Nel miracolo del cieco nato Gesù dona la vista a quell’uomo che non l’aveva mai avuta. La dona non mediante una parola, come avrebbe potuto fare, ma «facendo del fango» per spalmarlo su quegli occhi morti prima d’essere mai stati vivi. Il Figlio di Dio lavora, si sporca le mani di mota e modella il fango per integrare quanto mancava alla plasmazione intrauterina del cieco, «perché l’opera di Dio fosse portata a compimento», come Gesù aveva detto agli apostoli che si domandavano il perché di quella cecità fin dalla nascita (Gv 9,16). E Ireneo deduce: «e questa è l’opera di Dio: la plasmazione dell’essere umano», e così Gesù, modellando o rimodellando, intendeva mostrare che è Lui quello stesso Dio, creatore e artefice, che un tempo aveva plasmato Adamo ed Eva.

In tal modo unità della storia della salvezza e rivelazione divina sono mostrate con i fatti, il lavoro di Gesù e così l’unità di Dio che crea, anzi che plasma non solo i progenitori ma tutti i «figli d’Eva» (Manzoni) e quel cieco in modo specialissimo; ed è Lui che riplasmerà i nostri corpi mortali nella futura risurrezione della nostra carne, anch’essa a immagine di quel Dio plasmato nel grembo della Vergine Madre, anche Lui fattosi nostra pasta, Dio nella nostra carne.

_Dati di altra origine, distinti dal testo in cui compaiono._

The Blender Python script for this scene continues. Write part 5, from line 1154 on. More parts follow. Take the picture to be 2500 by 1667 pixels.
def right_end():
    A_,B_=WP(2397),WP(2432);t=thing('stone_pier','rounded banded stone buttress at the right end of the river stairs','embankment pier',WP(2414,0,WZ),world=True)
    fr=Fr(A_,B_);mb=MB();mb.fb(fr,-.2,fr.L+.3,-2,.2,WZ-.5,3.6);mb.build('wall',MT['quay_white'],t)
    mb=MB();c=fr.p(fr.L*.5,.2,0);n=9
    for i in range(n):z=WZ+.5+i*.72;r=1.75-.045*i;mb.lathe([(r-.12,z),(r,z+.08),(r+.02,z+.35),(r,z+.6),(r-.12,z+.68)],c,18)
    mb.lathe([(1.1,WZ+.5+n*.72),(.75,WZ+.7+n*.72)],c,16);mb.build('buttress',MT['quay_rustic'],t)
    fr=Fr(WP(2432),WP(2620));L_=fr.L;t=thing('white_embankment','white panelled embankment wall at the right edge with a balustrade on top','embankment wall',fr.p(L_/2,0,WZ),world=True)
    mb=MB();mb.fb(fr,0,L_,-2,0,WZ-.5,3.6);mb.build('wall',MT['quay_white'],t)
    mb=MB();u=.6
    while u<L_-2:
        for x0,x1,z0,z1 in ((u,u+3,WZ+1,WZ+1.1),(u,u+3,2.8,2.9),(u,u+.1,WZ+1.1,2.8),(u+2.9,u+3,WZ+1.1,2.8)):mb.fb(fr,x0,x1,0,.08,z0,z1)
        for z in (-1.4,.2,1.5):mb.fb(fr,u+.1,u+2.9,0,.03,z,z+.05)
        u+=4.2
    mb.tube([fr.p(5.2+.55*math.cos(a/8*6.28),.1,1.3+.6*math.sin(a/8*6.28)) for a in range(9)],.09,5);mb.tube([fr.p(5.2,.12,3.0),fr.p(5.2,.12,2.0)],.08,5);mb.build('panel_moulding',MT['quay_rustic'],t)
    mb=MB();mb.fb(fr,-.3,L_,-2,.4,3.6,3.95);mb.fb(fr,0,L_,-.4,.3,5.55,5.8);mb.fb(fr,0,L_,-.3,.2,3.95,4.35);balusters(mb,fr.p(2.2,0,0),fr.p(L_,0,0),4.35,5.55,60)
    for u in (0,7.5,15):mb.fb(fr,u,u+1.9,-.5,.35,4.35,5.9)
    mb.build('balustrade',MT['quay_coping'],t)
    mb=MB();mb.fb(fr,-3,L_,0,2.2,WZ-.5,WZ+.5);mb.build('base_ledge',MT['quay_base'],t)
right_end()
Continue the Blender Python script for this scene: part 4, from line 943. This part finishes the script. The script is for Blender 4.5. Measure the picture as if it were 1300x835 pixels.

Difatti – dice Ireneo – «quando il Verbo di Dio si fece carne, mostrò la sua vera immagine, diventando Lui stesso ciò che era la sua immagine», ossia diventando uomo plasmato nel suo corpo a immagine del Figlio di Dio, se medesimo che da sempre si sarebbe fatto uno di noi (Contro le eresie V,16,2; cf. 15,2-16,2). Nel modellare Adamo il Figlio di Dio pensava a quella realtà – la nostra, umana – che avrebbe assunto facendosi uomo.

Conclusioni anche per la quarta domenica di Quaresima, dell’anno A e, a discrezione, pure degli anni B e C con il testo evangelico (Gv 9,1-41), e sempre per l’anime nostre: unità in un cammino ampio quanto la storia del mondo verso la pienezza della vita, «la rivestita carne alleluiando» (Dante); rispettoso amore per la nostra carne, quanto più è fragile; concretezza di un Dio con le mani motose.